Dans l’univers qui est celui du film, le meurtre n’est pas quelque chose d’extraordinaire en soit, et nous observons un monde où il est au contraire partie intégrante de la vie, où il est totalement banalisé y compris auprès de personnages que rien ne prédisposait au meurtre (le vieux, le flic et le chômeur candide). En cela, le film fait état d’un humour à froid très pertinent renversant systématiquement les valeurs de notre société tout en en gardant le cadre gris et quotidien. C’est cette alliance qui fera de Buffet Froid un monument cinématographique proche du théâtre de l’absurde (Ionesco et compagnie) ou même de la pataphysique d’Alfred Jarry, Boris Vian etc… Les aventures traversées par les trois personnages principaux (amenés à rencontrer d’autres “phénomènes”) sont vues avec un total manque d’empathie, plaçant les spectateurs dans un milieu où aucune émotion, tant négative que positive, ne peut être ressentie. L’idée du quotidien banal et morose est omniprésente, contribuant grandement au ton décalé du film, qui respire la mort du début à la fin. Aucune musique ne vient le faire dévier de son orientation sinistre, et même mieux : la seule musique du film, du Brahms, sera jouée par un petit orchestre dont les membres seront assassinés par l’inspecteur Morvandieu, qui ne la supporte pas, et qui fera également arrêter un homme par une escouade complète de gendarmes sous le prétexte que l’homme est violoniste.

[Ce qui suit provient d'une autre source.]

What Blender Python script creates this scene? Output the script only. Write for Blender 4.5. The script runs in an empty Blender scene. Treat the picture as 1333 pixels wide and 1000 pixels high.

La sobriété (voire le monolithisme) est portée au pinacle, et dans sa quête de l’absurde, Bertrand Blier use d’une mise en scène et de décors tout aussi épurés : de grands espaces vides (les appartements, notamment, sans mobilier, qui ressemblent à des entrepôts) généralement filmés avec profondeur pour bien illustrer le manque de vie des lieux. Rien que l’introduction du film, dans un métro (la Défense, en plus) totalement déserté si ce n’est pour les deux personnages de Michel Serrault et Gérard Depardieu annonce ce style froid et dépourvu de vie qui suivra tout du long, y compris dans les relations entre les trois héros, qui ne se quitteront plus sans pourtant établir une quelconque stabilité relationnelle. Là encore, la surprise des soudaines déclarations d’amitié enchaînées avec des menaces de mort désarçonneront un peu plus le public, et ce jusqu’à l’imprévisible dénouement dans un cadre boisé que l’on aurait pu penser être favorable à une accalmie. Mais pas du tout, les personnages, totalement déshumanisés, ne seront que très peu réceptifs à la verdure et aux petits oiseaux gazouillants, qui déclencheront au contraire l’hostilité de Morvandieu, véritable rabat-joie fossoyant l’optimisme du candide Alphonse à coup d’un rouleau compresseur verbal. Ces hommes venus d’une cité de béton (le film fut tourné à Créteil) prouveront ainsi qu’ils ont définitivement perdu leur humanité dans leur quotidien déprimant.
Bertrand Blier, en s’appuyant sur des monstres sacrés de la comédie française, réussit là l’une des comédies noires les plus surprenantes et les plus extrémistes du cinéma français. Son film, unique, anticipa en outre sur les conséquences sociologiques de ces cités sans âme ayant fleuri autour de Paris depuis les années 60. Tout simplement brillant.